Robert Getchell (© DR)
Mais à côté de ces airs recueillis, il n'y a qu'un pas vers la danse et l'humour. Le génie de la mélodie irlandaise veut que celui-ci s'effectue de manière toute naturelle, sans transition aucune. Ainsi, après la composition de Thomas Connellan, l'ensemble enchaîne directement avec une suite de danses instrumentales de Turlough O'Carolan écrite sur le même mode que la pièce précédente, donnant presque l'impression qu'il s'agit d'une seule et unique pièce.
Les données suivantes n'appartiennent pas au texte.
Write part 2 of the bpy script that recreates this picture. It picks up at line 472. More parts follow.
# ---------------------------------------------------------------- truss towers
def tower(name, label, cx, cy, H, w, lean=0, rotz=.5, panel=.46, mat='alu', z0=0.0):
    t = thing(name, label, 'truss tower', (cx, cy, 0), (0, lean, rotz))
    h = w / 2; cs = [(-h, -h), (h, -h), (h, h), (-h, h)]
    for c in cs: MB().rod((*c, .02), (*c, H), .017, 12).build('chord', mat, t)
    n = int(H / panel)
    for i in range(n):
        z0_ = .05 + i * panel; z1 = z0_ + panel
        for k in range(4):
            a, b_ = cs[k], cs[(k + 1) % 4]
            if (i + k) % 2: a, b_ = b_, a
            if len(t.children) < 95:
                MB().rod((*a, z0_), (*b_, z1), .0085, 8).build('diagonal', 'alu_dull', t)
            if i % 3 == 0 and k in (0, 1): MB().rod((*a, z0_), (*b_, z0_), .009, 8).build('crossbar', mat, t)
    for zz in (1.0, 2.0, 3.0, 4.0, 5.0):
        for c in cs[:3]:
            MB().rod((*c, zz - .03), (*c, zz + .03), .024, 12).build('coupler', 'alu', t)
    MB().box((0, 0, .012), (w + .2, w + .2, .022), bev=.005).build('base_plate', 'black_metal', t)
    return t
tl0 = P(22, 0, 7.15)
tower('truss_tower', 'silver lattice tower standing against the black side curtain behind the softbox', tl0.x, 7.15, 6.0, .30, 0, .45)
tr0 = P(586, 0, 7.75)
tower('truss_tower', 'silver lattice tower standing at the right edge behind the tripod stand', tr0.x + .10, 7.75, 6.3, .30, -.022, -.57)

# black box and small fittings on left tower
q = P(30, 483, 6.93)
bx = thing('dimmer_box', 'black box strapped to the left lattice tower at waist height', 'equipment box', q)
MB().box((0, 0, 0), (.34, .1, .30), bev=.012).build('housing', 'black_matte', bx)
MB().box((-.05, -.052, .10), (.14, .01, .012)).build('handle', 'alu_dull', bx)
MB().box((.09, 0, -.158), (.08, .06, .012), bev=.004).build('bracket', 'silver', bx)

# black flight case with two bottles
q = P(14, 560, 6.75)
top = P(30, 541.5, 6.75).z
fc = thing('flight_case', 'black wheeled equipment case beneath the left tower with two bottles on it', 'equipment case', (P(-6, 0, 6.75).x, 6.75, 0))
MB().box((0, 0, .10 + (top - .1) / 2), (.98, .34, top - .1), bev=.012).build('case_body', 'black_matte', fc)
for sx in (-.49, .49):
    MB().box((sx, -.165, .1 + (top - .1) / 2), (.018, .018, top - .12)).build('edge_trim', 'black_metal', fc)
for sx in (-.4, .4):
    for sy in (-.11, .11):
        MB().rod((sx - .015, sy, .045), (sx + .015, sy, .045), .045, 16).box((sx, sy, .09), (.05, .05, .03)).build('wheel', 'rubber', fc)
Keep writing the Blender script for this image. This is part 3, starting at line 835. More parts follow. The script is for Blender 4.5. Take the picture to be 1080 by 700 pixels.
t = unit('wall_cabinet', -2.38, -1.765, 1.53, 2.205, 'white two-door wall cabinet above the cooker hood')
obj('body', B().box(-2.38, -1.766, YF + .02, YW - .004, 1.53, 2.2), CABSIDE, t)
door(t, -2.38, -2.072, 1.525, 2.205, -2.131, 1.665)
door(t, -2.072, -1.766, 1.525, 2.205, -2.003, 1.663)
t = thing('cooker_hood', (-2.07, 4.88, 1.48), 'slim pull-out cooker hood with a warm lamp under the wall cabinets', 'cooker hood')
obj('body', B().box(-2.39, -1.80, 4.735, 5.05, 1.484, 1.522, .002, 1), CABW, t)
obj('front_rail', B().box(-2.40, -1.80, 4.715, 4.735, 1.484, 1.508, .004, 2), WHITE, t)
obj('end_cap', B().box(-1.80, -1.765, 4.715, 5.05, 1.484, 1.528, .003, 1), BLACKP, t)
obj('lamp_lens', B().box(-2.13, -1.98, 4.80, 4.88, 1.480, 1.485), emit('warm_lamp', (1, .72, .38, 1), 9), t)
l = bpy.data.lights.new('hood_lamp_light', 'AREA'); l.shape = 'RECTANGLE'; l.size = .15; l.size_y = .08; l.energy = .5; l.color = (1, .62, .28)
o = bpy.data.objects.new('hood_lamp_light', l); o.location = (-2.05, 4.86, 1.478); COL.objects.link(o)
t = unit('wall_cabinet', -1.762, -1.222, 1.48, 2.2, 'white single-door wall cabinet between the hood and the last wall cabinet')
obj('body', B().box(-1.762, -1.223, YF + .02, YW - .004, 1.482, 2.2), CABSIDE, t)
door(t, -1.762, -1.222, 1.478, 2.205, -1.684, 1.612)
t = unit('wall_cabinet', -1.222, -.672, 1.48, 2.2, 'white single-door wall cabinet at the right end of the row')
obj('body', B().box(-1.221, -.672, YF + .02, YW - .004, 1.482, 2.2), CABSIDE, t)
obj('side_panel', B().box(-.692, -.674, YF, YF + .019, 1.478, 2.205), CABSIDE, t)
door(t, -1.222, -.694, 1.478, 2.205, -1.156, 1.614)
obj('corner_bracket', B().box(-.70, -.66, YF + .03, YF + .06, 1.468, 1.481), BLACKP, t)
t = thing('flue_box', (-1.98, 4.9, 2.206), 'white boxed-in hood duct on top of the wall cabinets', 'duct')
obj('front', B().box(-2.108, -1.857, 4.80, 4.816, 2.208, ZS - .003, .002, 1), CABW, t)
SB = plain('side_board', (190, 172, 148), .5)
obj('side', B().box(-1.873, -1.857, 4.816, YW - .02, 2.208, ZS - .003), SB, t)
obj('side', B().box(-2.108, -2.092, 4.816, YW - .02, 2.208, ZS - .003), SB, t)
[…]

Dans le dernier reel, The scolding wife, (danse traditionnelle irlandaise et écossaise), la part belle est donnée aux glissandi pleins de caractère joués par David Greenberg. Ce dernier, courbé sur la table d'harmonie de son instrument, déploie une énergie impressionnante, faisant tressauter son archet en tous sens. L'élancement vers la danse est également présent dans la chanson satirique Oro Mihor, a Mhoirin. Portée d'abord par la flûte irlandaise, cette mélodie entêtante et sautillante, qui se prête bien aux aigus pointus de Robert Getchell, bascule dans un reel rythmé : le tempo s'enflamme, la ritournelle s'installe, reste le claquettiste Nic Gareiss pour parfaire l'ambiance. Plein de grâce, ce dernier surgit furtivement et fait retentir ses talons ferrés, offrant une percussion acrobatique : pirouettes et sauts tournoyants se mêlent aux étincelles des cordes pincées et frottées, le tout avec le sourire. Dans la marche O'Neill's Riding et les jigs (danse semblable à la gigue française) Barrack Hill et Irish Air, l'atmosphère de la fête villageoise irlandaise semble presque authentique : François Lazarevitch fait cette fois-ci souffler la cornemusette (ancien instrument à vent analogue à la cornemuse et comportant un sac en peau de mouton ou de chèvre, une anche, un ou plusieurs tuyaux, et un soufflet que le joueur tient sous le bras gauche) et retentir un bourdon persistant, tout en frappant le tempo du pied. Les cris fusent, les regards et sourires des musiciens se croisent. Il ne manque plus que les effluves d'alcool pour compléter l'imagination des auditeurs. D'ailleurs ces derniers se laissent complètement emporter, ne cessant de frapper des mains que pour écouter le claquettiste. Certains en laissent même tomber leur programme du haut du balcon.
Après deux bis, cette veillée irlandaise se clôt sur un dernier claquement frappé de la pointe du pied et un tonnerre d'applaudissements.